Now the situation was different: a Republican was in the White House. But no matter the reigning ideology, the buck stopped where it always had. Therefore, just like his much-mocked predecessor, Jimmy Carter, it was now Ronald Reagan’s job to raise the debt ceiling. He couldn’t do it without the Democrats, the majority party in the House of Representatives. Bottom line: there was no way for the new administration to accomplish the job without asking the Speaker to help round up the needed votes.
When Reagan’s top lobbyist asked his support in getting the debt ceiling raised, the Massachusetts Democrat made a simple request. He wanted Max Friedersdorf to relay back to his boss precisely what the deal would be, which was that he, Tip O’Neill, wanted a personal note from the president to each and every Democratic member of the House asking for his or her support in the matter of raising the debt ceiling. Friedersdorf agreed on the spot and carried the message back to Reagan. The asked-for letters arrived the next day—all 243 of them.

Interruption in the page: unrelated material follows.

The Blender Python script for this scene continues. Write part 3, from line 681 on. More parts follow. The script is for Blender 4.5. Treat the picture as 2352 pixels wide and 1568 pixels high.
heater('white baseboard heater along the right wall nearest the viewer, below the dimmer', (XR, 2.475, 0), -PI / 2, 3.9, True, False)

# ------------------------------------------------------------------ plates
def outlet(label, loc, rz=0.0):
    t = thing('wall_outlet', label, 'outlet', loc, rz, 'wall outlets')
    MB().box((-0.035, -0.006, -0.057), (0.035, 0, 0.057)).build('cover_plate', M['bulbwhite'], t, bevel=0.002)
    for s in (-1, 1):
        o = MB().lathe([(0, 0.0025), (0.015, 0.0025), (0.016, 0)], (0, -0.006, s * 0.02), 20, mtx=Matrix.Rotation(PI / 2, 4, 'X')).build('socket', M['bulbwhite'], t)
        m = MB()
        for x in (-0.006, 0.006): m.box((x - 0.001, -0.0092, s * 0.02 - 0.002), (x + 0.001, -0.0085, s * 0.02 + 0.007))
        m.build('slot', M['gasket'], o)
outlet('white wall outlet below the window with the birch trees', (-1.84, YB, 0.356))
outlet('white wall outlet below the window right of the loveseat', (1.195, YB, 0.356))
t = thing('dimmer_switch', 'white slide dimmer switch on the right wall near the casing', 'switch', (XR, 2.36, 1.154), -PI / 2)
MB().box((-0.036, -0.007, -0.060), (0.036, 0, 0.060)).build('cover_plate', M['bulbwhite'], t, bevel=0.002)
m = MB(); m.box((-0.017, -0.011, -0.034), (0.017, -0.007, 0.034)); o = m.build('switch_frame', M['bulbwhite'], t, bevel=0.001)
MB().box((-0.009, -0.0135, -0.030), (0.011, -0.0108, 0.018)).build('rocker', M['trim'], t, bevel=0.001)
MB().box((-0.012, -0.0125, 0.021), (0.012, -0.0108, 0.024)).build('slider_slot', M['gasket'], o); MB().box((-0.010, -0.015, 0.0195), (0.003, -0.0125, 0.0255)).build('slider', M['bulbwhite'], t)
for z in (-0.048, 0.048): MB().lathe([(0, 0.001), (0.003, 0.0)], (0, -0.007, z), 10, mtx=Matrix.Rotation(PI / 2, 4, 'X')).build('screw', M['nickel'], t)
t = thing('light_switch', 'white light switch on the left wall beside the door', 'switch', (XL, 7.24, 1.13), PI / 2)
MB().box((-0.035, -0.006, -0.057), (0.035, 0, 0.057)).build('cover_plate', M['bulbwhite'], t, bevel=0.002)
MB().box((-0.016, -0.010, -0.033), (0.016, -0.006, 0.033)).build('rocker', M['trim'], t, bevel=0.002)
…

It was a small, telling episode. Here was the Democratic congressional leader proposing a wholly pragmatic cease-fire. The debt-ceiling vote had offered each side a chance to discredit the other. O’Neill proposed avoiding harm to either party. Rather than have the House Democrats all vote “Nay,” as he might have allowed, throwing a monkey wrench into Reagan’s first-month agenda, the Speaker agreed to let as many as were necessary vote “Aye.”